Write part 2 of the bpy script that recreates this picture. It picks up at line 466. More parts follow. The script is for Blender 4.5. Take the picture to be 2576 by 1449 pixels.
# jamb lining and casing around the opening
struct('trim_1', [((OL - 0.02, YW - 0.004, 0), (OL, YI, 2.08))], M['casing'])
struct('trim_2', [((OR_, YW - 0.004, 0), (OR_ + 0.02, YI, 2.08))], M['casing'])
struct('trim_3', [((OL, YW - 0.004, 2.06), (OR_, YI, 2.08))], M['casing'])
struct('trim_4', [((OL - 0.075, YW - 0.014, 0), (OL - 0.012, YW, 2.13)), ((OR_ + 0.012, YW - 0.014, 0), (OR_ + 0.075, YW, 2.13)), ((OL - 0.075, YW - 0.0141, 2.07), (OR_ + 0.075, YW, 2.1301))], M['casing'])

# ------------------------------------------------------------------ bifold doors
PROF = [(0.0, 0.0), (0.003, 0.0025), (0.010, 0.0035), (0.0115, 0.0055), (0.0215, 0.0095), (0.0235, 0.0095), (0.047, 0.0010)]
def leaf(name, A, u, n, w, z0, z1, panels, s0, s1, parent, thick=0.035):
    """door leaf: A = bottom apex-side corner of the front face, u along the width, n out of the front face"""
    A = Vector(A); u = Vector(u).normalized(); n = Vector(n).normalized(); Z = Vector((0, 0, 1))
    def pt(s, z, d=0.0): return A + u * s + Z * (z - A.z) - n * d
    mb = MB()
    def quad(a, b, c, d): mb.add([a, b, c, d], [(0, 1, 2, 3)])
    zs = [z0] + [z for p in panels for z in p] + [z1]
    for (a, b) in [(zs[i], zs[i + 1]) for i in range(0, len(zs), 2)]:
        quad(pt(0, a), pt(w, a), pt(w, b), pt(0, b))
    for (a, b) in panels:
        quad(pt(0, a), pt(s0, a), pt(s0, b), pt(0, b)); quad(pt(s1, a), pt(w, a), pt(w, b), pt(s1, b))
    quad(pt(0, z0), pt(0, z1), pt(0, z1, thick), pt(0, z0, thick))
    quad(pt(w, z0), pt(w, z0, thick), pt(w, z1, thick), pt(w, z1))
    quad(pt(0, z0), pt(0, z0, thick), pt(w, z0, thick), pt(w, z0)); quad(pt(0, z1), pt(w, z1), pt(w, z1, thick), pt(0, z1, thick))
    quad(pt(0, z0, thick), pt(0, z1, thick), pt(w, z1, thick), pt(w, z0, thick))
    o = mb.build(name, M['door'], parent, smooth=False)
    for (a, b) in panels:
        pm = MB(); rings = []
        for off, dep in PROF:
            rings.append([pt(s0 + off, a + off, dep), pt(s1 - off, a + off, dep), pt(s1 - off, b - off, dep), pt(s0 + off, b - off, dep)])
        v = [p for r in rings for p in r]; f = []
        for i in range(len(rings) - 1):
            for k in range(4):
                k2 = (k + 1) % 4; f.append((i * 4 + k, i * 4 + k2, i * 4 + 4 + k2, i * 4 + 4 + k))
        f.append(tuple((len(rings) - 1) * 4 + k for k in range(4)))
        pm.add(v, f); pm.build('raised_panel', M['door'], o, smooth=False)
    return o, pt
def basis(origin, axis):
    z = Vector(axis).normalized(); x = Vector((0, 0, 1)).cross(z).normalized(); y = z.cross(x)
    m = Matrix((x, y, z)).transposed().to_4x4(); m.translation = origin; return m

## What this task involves
Give an exact repetition of all the material.

## Task result
Write part 2 of the bpy script that recreates this picture. It picks up at line 466. More parts follow. The script is for Blender 4.5. Take the picture to be 2576 by 1449 pixels.
# jamb lining and casing around the opening
struct('trim_1', [((OL - 0.02, YW - 0.004, 0), (OL, YI, 2.08))], M['casing'])
struct('trim_2', [((OR_, YW - 0.004, 0), (OR_ + 0.02, YI, 2.08))], M['casing'])
struct('trim_3', [((OL, YW - 0.004, 2.06), (OR_, YI, 2.08))], M['casing'])
struct('trim_4', [((OL - 0.075, YW - 0.014, 0), (OL - 0.012, YW, 2.13)), ((OR_ + 0.012, YW - 0.014, 0), (OR_ + 0.075, YW, 2.13)), ((OL - 0.075, YW - 0.0141, 2.07), (OR_ + 0.075, YW, 2.1301))], M['casing'])

# ------------------------------------------------------------------ bifold doors
PROF = [(0.0, 0.0), (0.003, 0.0025), (0.010, 0.0035), (0.0115, 0.0055), (0.0215, 0.0095), (0.0235, 0.0095), (0.047, 0.0010)]
def leaf(name, A, u, n, w, z0, z1, panels, s0, s1, parent, thick=0.035):
    """door leaf: A = bottom apex-side corner of the front face, u along the width, n out of the front face"""
    A = Vector(A); u = Vector(u).normalized(); n = Vector(n).normalized(); Z = Vector((0, 0, 1))
    def pt(s, z, d=0.0): return A + u * s + Z * (z - A.z) - n * d
    mb = MB()
    def quad(a, b, c, d): mb.add([a, b, c, d], [(0, 1, 2, 3)])
    zs = [z0] + [z for p in panels for z in p] + [z1]
    for (a, b) in [(zs[i], zs[i + 1]) for i in range(0, len(zs), 2)]:
        quad(pt(0, a), pt(w, a), pt(w, b), pt(0, b))
    for (a, b) in panels:
        quad(pt(0, a), pt(s0, a), pt(s0, b), pt(0, b)); quad(pt(s1, a), pt(w, a), pt(w, b), pt(s1, b))
    quad(pt(0, z0), pt(0, z1), pt(0, z1, thick), pt(0, z0, thick))
    quad(pt(w, z0), pt(w, z0, thick), pt(w, z1, thick), pt(w, z1))
    quad(pt(0, z0), pt(0, z0, thick), pt(w, z0, thick), pt(w, z0)); quad(pt(0, z1), pt(w, z1), pt(w, z1, thick), pt(0, z1, thick))
    quad(pt(0, z0, thick), pt(0, z1, thick), pt(w, z1, thick), pt(w, z0, thick))
    o = mb.build(name, M['door'], parent, smooth=False)
    for (a, b) in panels:
        pm = MB(); rings = []
        for off, dep in PROF:
            rings.append([pt(s0 + off, a + off, dep), pt(s1 - off, a + off, dep), pt(s1 - off, b - off, dep), pt(s0 + off, b - off, dep)])
        v = [p for r in rings for p in r]; f = []
        for i in range(len(rings) - 1):
            for k in range(4):
                k2 = (k + 1) % 4; f.append((i * 4 + k, i * 4 + k2, i * 4 + 4 + k2, i * 4 + 4 + k))
        f.append(tuple((len(rings) - 1) * 4 + k for k in range(4)))
        pm.add(v, f); pm.build('raised_panel', M['door'], o, smooth=False)
    return o, pt
def basis(origin, axis):
    z = Vector(axis).normalized(); x = Vector((0, 0, 1)).cross(z).normalized(); y = z.cross(x)
    m = Matrix((x, y, z)).transposed().to_4x4(); m.translation = origin; return m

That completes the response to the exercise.